I realize how much I've changed this past 16 months. I am not blaming myself or trying to figure out where I am lacking. I completely get that he has a problem. I also totally see that this is how the other started. He wasn't interested in her for any other reason than she told him how great she thought he was all of the time. When they all started talking about him being an awesome singer/musician, he saw the chance of getting a little of his drug of choice - her compliments - and he chose to throw me and my transparent fear under the bus. He understood how much pain it would cause me and still he took the chance.
Now, I know there are people who think this is a minor infraction. The other 500-plus times this happened, pre-betrayal, I would've (and did) agree with that determination. It is so abundantly clear to me that my husband is truly a bottomless well and he will do whatever he has to to feel full for the 40.2 seconds a compliment lasts. I have run interference all of our marriage because this is a familiar dance. When I couldn't emotionally be on my toes, the wrong person stepped into the picture and my weak husband chose to be led to the slaughter. I refuse to run interference any longer. It got old a LONG, LONG time ago. He doesn't feel safe anymore. I don't really want to invest anymore into this marriage only to find out that he'll repeat this in another year or two. I can see that he is hugely remorseful. He has taken responsibility for hiding it from me and knowing that he made that choice because he justified how strong I am now and that he knew she doesn't mean anything to him.
I have never been as happy and felt as loved as I have this past year - I know that sounds crazy considering that this was all a result of the worst betrayal I've ever experienced. I have no doubt that he is madly in love with me in ways he never has been before. I know he isn't attracted to her. I know he had no motive other than receiving praise for his talents.
I feel like I am suffering from split personality disorder. I cannot imagine divorcing this man. I love him deeply, completely, humbly. He is my best friend, my partner, my confidant, the father of my children, my memory sharer, my future co-conspirator, my hero, my comedian. When I think of telling him about how insecure I felt about her after he betrayed me and that weeks later he secretly sent her a copy of his song for her approval, I feel like I can't spend one more minute in this marriage.
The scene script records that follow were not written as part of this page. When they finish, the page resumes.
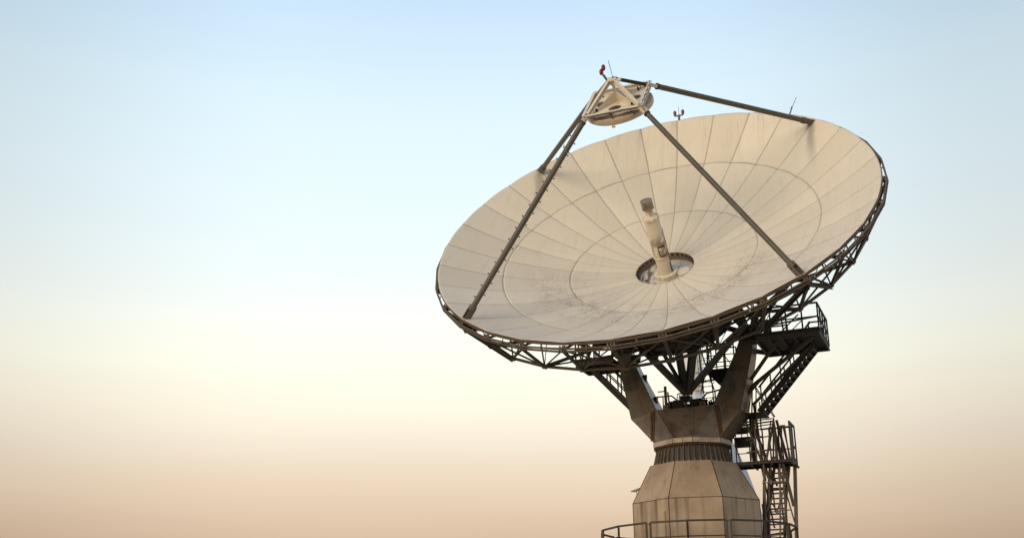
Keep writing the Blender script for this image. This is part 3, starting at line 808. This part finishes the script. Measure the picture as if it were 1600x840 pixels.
b = MB(); b.beam((5.45 - 4.47, -1.0, -.2), (2.66 - 4.47, .0, 12.05 - PZ), .12); b.beam((5.3 - 4.47, .1, -.2), (2.62 - 4.47, .1, 11.3 - PZ), .10)
b.split().beam((4.0 - 4.47, -.9, -.2), (2.68 - 4.47, -.2, 12.3 - PZ), .11); b.split().beam((4.6 - 4.47, .2, -.2), (4.75 - 4.47, .2, -.72), .06); b.parts('brace', 'steel', tp)
bearing_platform(-1, 3.2, 4.9, -.3, 1.5, 'railed steel platform behind the left arm of the yoke, mostly hidden by the dish')

# ---- stairs
def stair(p_bot, p_top, width, label, n_tread, rails=True, m='steel', depth=.22, hr=.95, cat='stairs', name='stairway'):
    p_bot = Vector(p_bot); p_top = Vector(p_top)
    t_ = empty(name, FT @ tr(*p_bot), label, cat, 'long stairs to the dish axle')
    d = p_top - p_bot; dn = d.normalized(); side = V3(0, 1, 0)
    for k_ in (0, 1):
        o_ = side * (width * k_)
        b = MB(); b.channel(o_, o_ + d, .07, depth, .014, up=(0, 0, 1)); b.build('stringer', 'darksteel', t_)
        if rails:
            b = MB(); upv = V3(0, 0, hr)
            b.beam(o_ + upv + dn * .1, o_ + d + upv, .065); b.beam(o_ + upv * .55 + dn * .1, o_ + d + upv * .55, .05)
            n_ = 5
            for i in range(n_ + 1):
                q = o_ + d * (.06 + .9 * i / n_); b.beam(q, q + upv, .05)
            b.build('handrail', 'darksteel', t_)
    for i in range(n_tread):
        q = d * ((i + .5) / n_tread); run = .24 if d.x > 0 else -.24
        b = MB(); b.box((min(q.x - run / 2, q.x + run / 2), .04, q.z - .02), (max(q.x - run / 2, q.x + run / 2), width - .04, q.z + .02)); b.build('tread', 'rim' if m == 'steel' else m, t_)
    return t_
stair((2.85, .15, 11.0), (5.25, .15, 13.62), 1.05, 'long steel stair climbing right from the yoke to the right axle platform', 13)
stair((-1.9, .35, 10.85), (-4.65, .35, 13.85), 1.1, 'steel stair seen from below behind the left arm of the yoke', 15)
# triangular landing bracket at the foot of the right stair
lb = empty('stair_landing', FT @ tr(2.7, .2, 11.0), 'small steel landing at the foot of the right stair against the yoke', 'landing')
b = MB(); b.box((-.5, -.1, -.06), (.35, 1.1, 0)); b.build('deck', 'galv', lb)
b = MB(); b.hexa([(.0, -.1, -.30), (.3, -.1, -.20), (.3, .0, -.20), (.0, .0, -.30)], [(.0, -.1, -.06), (.35, -.1, -.06), (.35, .0, -.06), (.0, .0, -.06)])
b.beam((-.5, .4, -.05), (-1.0, .3, -.6), .08); b.beam((-.45, -.1, .6), (.2, -.1, 1.25), .22, .12); b.box((-.55, -.2, .95), (-.30, .05, 1.45)); b.build('bracket', 'darksteel', lb)

# ---- back platform between the arms with caged ladder
bp = empty('rear_platform', FT @ tr(1.35, 1.0, 12.92), 'small dark tub-shaped platform with rails seen between the arms behind the right arm', 'platform')
b = MB(); b.hexa([(-.25, -.3, -.42), (.3, -.3, -.42), (.3, .3, -.42), (-.25, .3, -.42)], [(-.62, -.4, 0), (.6, -.4, 0), (.6, .4, 0), (-.62, .4, 0)]); b.box((-.64, -.42, 0), (.62, .42, .06)); b.build('deck', 'black', bp)
railing([(-.6, -.38, .06), (.55, -.38, .06)], 1.2, bp, 'galv', .4, .045, mids=(.18, .6)); railing([(-.6, .38, .06), (.5, .38, .06)], 1.2, bp, 'galv', .5, .045)
b = MB(); b.beam((.2, .2, -.4), (.2, .25, -1.7), .06); b.beam((-.1, .2, 1.1), (.5, .2, .1), .04); b.build('support', 'steel', bp)
cl_ = empty('caged_ladder', FT @ tr(.62, 1.1, 11.4), 'narrow caged ladder climbing behind the drive struts to the hub', 'ladder')
b = MB()
for x in (-.2, .2): b.beam((x, 0, 0), (x - .15, 0, 3.4), .04)
for i in range(13): b.beam((-.2, 0, .1 + i * .25), (.2, 0, .1 + i * .25), .025)
b.build('rungs', 'galv', cl_)
b = MB()
for j in range(7):
    z = 1.2 + j * .33; b.path([(.33 * math.cos(a_) - .08, -.35 * abs(math.sin(a_)), z) for a_ in [math.pi * i / 6 for i in range(7)]], .012, 5)
for i in range(5):
    a_ = math.pi * (i + .5) / 5; b.beam((.33 * math.cos(a_) - .05, -.35 * math.sin(a_), 1.2), (.33 * math.cos(a_) - .1, -.35 * math.sin(a_), 3.2), .018)
b.beam((-.3, -.1, .9), (.25, -.1, 3.0), .05); b.beam((.25, -.1, .9), (-.3, -.1, 3.0), .05); b.beam((-.4, -.1, 1.3), (.5, -.1, 1.35), .06)
b.build('cage', 'galv', cl_)

# ---- lower service platform right of the neck
LZ = 9.0
lp = empty('service_platform', FT @ tr(2.9, .6, LZ), 'railed steel platform beside the ribbed neck, above the ladder', 'platform')
b = MB(); grating(b, -1.35, 1.12, -.55, .7, 0, .07); b.build('deck', 'galv', lp)
b = MB()
for y in (-.55, .7): b.channel((-1.4, y, -.07), (1.15, y, -.07), .08, .12, .016)
for x in (-1.35, -.5, .3, 1.1): b.beam((x, -.55, -.12), (x, .7, -.12), .06, .16)
b.beam((-1.35, -.5, -.05), (-1.95, -.75, .22), .10, .16); b.beam((-1.35, .3, -.05), (-1.95, -.1, .1), .10, .16); b.beam((1.1, .2, -.15), (1.25, .2, -.28), .1)
b.build('floor_frame', 'darksteel', lp)
railing([(1.12, -.55, 0), (1.12, .7, 0), (-.2, .7, 0)], 1.5, lp, 'galv', .6, .05, mids=(.4,))
railing([(-.2, .7, 0), (-1.35, .7, 0)], 1.2, lp, 'galv', .5, .04, mids=(.45,))
railing([(.3, -.55, 0), (.55, -.55, 0)], 1.3, lp, 'galv', .3, .05, mids=())
b = MB(); b.box((1.10, -.40, .05), (1.13, .10, 1.45)); b.build('side_panel', 'galv', lp)
b = MB(); b.box((-1.3, .2, .75), (-.65, .5, 1.15)); b.box((-1.2, .1, 1.3), (-.75, .4, 1.38)); b.tube((-.55, .3, 0), (-.55, .3, 2.0), .08, n=10); b.build('equipment_box', 'black', lp)
b = MB()
for i in range(4): b.beam((-1.35, .1, .2 + i * .14 + 1.1), (-.4, .1, .2 + i * .14 + 1.1), .03)
for x in (-1.2, -.95, -.7): b.beam((x, .1, 1.1), (x, .1, 1.9), .035)
b.beam((-1.35, -.3, .0), (-1.35, -.3, 1.3), .06); b.beam((-1.6, -.3, .3), (-1.6, -.3, 1.1), .05); b.beam((-1.0, -.3, .0), (-1.2, -.3, 1.1), .04); b.build('pipe_rack', 'darksteel', lp)

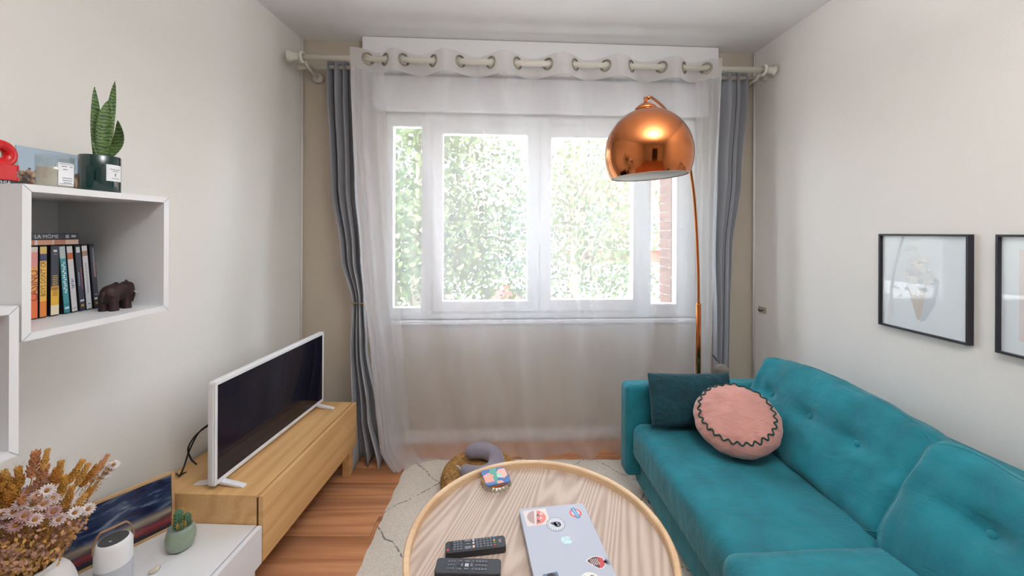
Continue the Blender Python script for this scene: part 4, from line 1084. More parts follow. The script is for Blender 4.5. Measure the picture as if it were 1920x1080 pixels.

The irony is that he is my best friend. This means that I feel completely alone right now. Our kids are reasonably messed up. I was sure H. would tell me to leave him. She thinks I should take some time, see our marriage counselor, and consider giving him another chance. The boys agree. I want to do what is right for as many people as possible. I am trying to decide what my bottom line is...
I wish more than anything, right now, that I would stop trying to fix this as fast as possible and that I could just be prayerful and wait on Him.
I told B. the day before this happened that I finally knew how much he loved me and that I knew he would pick me. Then that afternoon, as I drove to get our lunch, I prayed that God would help me to not be so hard on B and not let my need to know that he was sorry (and have that lead to reassurance that he would honor me) lead to me dissing him and God in bitterness. I told God that I wanted to be close to Him again and that I wanted to truly be authentic. I feel so foolish. I'm trying to not be pissed at God. It really does feel like every time I start to stand up, I am KNOCKED right on my ass. I know that satan has a hand in this. Bob has really been growing close to God. He realized a few weeks ago that he had let his relationship go a bit and he had really been spending time with Him again. But it feels like ultimately my husband chose to discard my fragile emotional state for a compliment.
Where does that fall in the "bottom-line" area?